> _Task to complete_: Find the line that contains "name='back_wall', parent=hut, thick=.06)". Repeat that line and all lines following it, exactly, through the end of the listing below.

> _Given material_:
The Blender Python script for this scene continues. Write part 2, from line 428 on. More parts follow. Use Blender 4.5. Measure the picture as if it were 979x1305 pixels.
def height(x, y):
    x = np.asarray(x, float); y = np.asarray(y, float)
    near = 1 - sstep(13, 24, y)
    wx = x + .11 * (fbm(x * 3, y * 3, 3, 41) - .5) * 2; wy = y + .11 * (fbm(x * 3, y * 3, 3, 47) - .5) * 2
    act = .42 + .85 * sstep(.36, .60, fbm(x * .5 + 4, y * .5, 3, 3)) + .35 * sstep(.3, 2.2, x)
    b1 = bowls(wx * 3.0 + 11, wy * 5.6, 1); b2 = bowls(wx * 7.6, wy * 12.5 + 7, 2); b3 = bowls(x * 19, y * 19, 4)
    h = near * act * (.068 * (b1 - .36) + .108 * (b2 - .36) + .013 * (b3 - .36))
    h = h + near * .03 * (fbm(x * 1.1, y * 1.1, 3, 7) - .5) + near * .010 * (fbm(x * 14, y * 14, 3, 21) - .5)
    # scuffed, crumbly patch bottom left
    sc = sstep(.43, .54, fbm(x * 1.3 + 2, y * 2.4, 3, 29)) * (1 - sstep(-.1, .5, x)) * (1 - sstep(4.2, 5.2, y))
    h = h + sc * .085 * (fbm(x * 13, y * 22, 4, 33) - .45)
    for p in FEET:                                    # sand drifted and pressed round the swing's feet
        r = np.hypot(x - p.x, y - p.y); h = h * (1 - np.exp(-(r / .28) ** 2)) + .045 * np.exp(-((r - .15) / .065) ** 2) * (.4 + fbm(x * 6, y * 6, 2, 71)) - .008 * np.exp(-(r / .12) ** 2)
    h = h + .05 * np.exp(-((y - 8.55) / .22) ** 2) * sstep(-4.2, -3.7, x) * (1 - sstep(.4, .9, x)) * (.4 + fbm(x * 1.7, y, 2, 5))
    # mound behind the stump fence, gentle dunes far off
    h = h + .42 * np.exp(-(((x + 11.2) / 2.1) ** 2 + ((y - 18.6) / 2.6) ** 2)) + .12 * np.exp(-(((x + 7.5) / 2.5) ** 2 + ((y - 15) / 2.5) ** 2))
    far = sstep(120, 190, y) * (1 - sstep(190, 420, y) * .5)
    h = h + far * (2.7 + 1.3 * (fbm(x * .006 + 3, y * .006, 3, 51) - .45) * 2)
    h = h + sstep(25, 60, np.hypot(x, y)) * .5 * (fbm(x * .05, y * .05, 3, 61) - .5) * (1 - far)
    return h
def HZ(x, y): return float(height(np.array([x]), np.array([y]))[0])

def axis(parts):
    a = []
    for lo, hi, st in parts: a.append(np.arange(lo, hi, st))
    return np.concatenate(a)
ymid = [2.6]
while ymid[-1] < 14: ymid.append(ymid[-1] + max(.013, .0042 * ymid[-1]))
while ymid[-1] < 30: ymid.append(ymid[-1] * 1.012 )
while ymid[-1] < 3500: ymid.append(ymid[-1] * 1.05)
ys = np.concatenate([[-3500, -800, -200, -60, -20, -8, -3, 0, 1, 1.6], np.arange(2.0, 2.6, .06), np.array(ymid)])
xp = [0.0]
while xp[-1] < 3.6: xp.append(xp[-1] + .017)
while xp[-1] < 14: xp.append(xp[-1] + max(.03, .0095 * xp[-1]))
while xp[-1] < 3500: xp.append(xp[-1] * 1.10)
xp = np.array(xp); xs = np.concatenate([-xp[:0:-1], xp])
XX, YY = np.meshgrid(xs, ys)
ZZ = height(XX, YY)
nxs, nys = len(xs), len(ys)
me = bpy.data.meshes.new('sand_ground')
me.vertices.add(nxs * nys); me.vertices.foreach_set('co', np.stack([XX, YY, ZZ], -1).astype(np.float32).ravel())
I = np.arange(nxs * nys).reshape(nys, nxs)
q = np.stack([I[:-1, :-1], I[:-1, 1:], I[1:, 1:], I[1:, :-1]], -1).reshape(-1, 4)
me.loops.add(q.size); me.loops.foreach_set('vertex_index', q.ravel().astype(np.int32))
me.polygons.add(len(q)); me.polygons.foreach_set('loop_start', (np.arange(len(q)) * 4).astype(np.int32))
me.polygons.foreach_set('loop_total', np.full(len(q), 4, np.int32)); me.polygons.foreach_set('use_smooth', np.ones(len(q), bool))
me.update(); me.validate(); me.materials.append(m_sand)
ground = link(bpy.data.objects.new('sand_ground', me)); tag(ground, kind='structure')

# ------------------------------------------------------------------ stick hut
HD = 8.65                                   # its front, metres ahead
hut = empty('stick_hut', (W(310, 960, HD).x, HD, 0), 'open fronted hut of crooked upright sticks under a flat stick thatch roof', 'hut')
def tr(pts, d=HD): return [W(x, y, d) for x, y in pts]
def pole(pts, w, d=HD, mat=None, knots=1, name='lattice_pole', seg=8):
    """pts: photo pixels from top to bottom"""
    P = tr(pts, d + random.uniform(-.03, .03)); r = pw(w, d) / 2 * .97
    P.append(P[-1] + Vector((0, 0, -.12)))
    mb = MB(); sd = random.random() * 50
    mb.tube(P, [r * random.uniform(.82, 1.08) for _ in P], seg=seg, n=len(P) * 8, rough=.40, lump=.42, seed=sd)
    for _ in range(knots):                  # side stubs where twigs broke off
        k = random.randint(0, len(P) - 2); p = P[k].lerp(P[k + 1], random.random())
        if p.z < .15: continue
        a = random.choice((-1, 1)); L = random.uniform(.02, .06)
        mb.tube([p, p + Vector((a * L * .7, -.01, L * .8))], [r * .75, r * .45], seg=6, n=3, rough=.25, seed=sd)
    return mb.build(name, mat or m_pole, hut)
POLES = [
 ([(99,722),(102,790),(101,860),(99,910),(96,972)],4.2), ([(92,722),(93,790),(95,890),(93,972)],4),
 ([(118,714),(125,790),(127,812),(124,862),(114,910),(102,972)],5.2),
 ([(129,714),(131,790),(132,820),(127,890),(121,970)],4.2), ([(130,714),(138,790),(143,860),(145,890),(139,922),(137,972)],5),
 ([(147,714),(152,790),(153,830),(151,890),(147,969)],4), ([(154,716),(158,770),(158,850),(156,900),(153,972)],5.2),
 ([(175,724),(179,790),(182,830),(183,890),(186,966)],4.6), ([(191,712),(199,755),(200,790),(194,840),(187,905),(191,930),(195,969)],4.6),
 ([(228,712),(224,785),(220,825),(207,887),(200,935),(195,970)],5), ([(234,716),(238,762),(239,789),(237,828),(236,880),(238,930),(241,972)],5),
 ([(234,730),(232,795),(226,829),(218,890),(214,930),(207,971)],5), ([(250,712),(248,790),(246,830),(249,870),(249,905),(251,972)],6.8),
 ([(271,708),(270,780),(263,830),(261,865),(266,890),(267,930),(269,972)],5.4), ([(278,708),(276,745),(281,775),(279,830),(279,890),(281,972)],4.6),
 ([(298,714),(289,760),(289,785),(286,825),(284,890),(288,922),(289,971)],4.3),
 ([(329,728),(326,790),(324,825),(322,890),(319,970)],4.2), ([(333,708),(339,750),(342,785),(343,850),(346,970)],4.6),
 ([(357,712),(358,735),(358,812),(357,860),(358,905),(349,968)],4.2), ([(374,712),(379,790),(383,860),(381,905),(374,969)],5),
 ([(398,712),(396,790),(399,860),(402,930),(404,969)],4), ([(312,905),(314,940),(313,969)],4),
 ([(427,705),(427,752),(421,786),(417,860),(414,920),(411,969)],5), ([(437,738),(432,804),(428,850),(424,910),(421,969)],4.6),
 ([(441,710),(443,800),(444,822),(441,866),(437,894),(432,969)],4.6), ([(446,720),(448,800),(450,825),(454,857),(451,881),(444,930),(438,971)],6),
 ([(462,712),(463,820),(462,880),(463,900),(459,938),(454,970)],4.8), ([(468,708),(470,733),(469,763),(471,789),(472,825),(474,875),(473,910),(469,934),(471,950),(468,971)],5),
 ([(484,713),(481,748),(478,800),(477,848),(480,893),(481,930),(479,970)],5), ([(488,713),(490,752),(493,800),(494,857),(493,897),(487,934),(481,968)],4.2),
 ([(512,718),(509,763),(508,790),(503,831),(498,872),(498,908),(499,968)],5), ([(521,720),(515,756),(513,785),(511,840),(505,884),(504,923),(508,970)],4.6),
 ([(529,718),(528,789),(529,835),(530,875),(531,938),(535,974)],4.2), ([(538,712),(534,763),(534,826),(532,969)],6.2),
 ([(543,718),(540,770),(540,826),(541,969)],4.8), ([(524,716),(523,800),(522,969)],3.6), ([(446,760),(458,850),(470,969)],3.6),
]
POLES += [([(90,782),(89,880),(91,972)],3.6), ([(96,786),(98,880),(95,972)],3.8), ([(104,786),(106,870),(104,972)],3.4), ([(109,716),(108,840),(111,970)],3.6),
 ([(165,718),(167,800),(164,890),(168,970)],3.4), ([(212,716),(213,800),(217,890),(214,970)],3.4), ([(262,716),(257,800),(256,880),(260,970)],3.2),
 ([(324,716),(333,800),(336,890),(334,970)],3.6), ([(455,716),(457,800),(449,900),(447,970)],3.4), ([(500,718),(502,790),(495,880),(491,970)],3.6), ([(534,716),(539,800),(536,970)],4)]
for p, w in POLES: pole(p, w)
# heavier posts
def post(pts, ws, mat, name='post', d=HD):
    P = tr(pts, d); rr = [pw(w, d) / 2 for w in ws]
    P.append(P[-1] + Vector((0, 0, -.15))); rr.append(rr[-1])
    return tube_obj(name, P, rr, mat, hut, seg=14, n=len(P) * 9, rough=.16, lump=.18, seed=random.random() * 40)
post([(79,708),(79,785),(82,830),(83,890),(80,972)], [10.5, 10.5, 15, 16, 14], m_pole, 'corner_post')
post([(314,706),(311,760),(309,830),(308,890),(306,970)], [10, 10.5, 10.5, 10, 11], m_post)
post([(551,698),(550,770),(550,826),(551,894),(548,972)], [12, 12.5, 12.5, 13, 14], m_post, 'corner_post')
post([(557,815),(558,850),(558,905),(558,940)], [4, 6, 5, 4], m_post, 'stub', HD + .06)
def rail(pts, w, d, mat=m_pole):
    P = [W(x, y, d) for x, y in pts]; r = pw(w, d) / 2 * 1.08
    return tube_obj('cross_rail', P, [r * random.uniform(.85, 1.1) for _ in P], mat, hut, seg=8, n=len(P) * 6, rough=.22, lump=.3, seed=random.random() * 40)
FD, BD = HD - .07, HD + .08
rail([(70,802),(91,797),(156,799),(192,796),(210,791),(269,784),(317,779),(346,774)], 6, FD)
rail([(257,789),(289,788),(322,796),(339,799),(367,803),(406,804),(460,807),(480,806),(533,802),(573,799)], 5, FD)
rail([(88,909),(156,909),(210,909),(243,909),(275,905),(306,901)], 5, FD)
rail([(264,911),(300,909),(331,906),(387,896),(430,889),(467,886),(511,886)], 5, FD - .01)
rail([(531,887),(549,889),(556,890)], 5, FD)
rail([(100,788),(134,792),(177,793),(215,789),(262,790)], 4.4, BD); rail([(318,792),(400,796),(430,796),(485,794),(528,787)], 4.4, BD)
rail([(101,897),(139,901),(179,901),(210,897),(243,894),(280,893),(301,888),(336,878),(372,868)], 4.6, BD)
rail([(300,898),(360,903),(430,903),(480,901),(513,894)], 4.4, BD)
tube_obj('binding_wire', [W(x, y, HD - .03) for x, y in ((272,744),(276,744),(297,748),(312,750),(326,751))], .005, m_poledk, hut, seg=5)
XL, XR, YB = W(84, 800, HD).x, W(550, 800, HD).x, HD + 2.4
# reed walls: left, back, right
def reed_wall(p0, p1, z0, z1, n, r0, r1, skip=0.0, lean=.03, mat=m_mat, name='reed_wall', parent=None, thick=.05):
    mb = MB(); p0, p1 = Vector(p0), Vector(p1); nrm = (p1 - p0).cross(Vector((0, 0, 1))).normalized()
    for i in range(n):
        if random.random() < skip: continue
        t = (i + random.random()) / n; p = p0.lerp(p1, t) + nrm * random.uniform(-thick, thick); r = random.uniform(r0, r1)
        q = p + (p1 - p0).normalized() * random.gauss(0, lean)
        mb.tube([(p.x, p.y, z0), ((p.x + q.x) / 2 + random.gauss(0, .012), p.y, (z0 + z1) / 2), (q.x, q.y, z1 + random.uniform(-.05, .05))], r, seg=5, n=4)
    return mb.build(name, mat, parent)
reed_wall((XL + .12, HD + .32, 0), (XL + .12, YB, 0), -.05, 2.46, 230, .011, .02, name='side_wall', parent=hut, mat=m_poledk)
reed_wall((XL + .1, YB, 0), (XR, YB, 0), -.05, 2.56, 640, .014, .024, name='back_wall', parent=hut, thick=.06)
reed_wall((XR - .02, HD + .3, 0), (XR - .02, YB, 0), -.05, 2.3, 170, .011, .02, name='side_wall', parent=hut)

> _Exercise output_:
reed_wall((XL + .1, YB, 0), (XR, YB, 0), -.05, 2.56, 640, .014, .024, name='back_wall', parent=hut, thick=.06)
reed_wall((XR - .02, HD + .3, 0), (XR - .02, YB, 0), -.05, 2.3, 170, .011, .02, name='side_wall', parent=hut)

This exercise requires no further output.